___ DATA SEGMENT ___

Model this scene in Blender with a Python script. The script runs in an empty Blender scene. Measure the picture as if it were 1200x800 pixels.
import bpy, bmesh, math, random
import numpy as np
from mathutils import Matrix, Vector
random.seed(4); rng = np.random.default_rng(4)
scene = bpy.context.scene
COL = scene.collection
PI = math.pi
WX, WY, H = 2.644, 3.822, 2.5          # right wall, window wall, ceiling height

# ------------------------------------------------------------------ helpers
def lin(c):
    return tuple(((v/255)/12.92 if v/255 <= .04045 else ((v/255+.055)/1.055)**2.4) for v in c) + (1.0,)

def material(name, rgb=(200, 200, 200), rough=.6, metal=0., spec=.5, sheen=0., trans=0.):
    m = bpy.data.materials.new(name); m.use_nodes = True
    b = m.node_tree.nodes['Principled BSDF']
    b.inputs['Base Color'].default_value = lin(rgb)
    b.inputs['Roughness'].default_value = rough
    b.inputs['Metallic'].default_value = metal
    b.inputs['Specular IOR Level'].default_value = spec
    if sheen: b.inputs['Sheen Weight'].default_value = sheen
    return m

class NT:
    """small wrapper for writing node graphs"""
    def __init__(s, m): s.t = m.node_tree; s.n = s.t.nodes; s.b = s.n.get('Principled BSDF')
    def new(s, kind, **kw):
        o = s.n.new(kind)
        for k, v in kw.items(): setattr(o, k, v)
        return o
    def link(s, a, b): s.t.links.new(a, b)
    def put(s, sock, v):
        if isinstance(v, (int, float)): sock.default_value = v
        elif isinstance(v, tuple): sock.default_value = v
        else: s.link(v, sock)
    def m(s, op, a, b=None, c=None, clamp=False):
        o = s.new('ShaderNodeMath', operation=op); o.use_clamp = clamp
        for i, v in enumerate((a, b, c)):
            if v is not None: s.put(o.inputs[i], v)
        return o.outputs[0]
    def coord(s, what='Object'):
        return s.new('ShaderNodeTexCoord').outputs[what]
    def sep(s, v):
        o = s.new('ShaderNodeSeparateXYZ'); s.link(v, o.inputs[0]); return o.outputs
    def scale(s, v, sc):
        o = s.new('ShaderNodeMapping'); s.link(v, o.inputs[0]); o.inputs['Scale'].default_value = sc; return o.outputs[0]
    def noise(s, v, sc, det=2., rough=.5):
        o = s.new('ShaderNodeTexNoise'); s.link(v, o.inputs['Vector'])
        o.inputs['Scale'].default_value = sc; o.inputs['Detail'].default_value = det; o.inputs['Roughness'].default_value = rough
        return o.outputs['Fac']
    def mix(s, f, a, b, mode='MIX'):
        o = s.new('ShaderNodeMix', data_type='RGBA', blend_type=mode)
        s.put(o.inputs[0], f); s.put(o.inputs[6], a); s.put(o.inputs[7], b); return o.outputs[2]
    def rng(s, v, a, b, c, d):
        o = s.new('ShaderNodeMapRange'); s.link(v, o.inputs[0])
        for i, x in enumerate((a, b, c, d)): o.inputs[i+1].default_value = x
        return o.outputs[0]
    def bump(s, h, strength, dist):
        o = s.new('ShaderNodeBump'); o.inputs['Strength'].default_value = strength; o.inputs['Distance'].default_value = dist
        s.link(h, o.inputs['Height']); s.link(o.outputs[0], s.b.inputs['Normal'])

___

▸ PROBLEM DESCRIPTION
In the listing above, please print only the lines from the first one to the line where "WX, WY, H = 2.644, 3.822, 2.5" appears, exactly as written, both of those lines included.

▸ FINAL ANSWER
Model this scene in Blender with a Python script. The script runs in an empty Blender scene. Measure the picture as if it were 1200x800 pixels.
import bpy, bmesh, math, random
import numpy as np
from mathutils import Matrix, Vector
random.seed(4); rng = np.random.default_rng(4)
scene = bpy.context.scene
COL = scene.collection
PI = math.pi
WX, WY, H = 2.644, 3.822, 2.5          # right wall, window wall, ceiling height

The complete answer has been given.